Ornithologist Satya Churn Law’s aviary at Agarpara, which till recently was like the palace in which Sleeping Beauty lay for years in suspended animation, is being turned, for now, into an institute of management and technology by the Ramakrishna Vivekananda Mission of Barrackpore.

Swami Nityananda, founder of Vivekananda Math and general secretary of the Mission, says a 30-bigha plot on which stands what used to be the aviary, as well as a large building with a covered area of 16,000 sq ft, was acquired on March 1 for Rs 3.65 crore. The “spiritual opening” of the institute was on March 5, which also happens to be the birth anniversary of Ramakrishna Paramhansa.

Swami Nityananda says the Mission had planned to establish Vivekananda National University there, but the proposal was turned down by the state government on the plea that the terms “national” and “university” cannot be used.

However, the education secretary of the human resources development ministry of the Union government has said that the Mission can open an institute that can later be developed into a (de novo deemed) university. The proposed Senate of the institute will enjoy the power to award degrees if the University Grants Commission accords it the status of a de novo university.

The steering committee of the institute, chaired by General Shankar Roychowdhury (retd), has decided that it will have two wings. The rural vocational institute will be based at Paschim Amarpur, in Hooghly district, and Gen. Rowchowdhury has contributed Rs 15 lakh for it from a member of Parliament’s funds. Kuldip Nayar has contributed Rs 10 lakh from the same fund for its research wing, Vivekananda Institute of Rural Technology at Jayrambati.

Students of South Point School have donated Rs 10.66 lakh for the urban wing, that is the proposed management and technology institute, and the M.P. Birla Foundation has contributed a matching grant. The Mission is also trying to raise funds by selling coupons of denominations of Rs 10, Rs 20, Rs 50 and Rs 100 in educational institutions.

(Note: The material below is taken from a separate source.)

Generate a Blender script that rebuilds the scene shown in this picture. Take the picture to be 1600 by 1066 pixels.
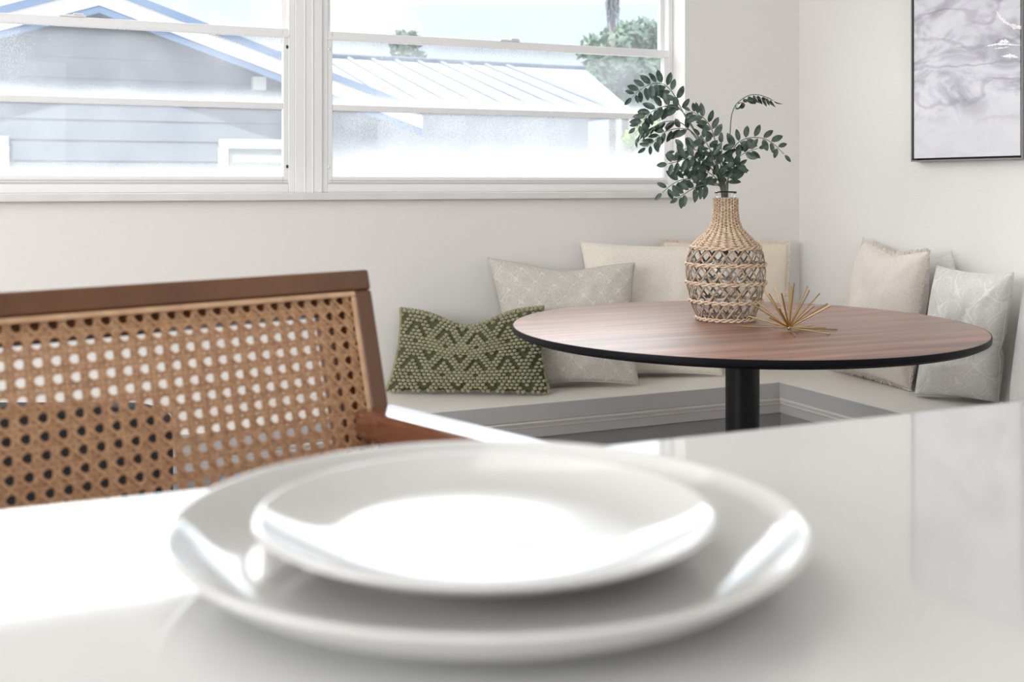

This institute, to be named Gopalkunj, where management and computer science will be taught for now, will be affiliated to the Technology University of the state government, and is expected to open in mid-May. Four subjects will be taught and 60 students admitted to each. Study of India will be imperative here. The cost of giving shape to the proposed (de novo deemed) university will be around Rs 30 crore.

Conservationists will be delighted to learn that the building in Satya Churn Law’s aviary will house the institute and it is under repair now. It was built on Barrackpore Trunk Road in 1927-28. The pergolas for the birds were reminiscent of the enclosures Wajid Ali Shah had built in Metiabruz for his zoo. The exotic trees and plants Law had planted still luxuriate in the grounds. Many of the birds were caught in the Himalayas. Law had a home in Darjeeling.

Law died in 1983 and a year before his death vandals had removed the meshing from the cages, stripped the floors of marble and had wreaked havoc in the garden.

Both the garden and the building were under lock and key for nearly two decades, and the manicured lawns where Law invited dignitaries and the likes of C.V.Raman, Jagadish Chandra Bose and P.C. Roy, were knee-deep in weeds. Huge trees had grown on the roof of the building. Their roots had engulfed the interiors.

Now, all the filth has been removed and repairs are on full swing. The stained glass roof of the atrium above the staircase stands revealed. The institute is expected to open by the middle of May.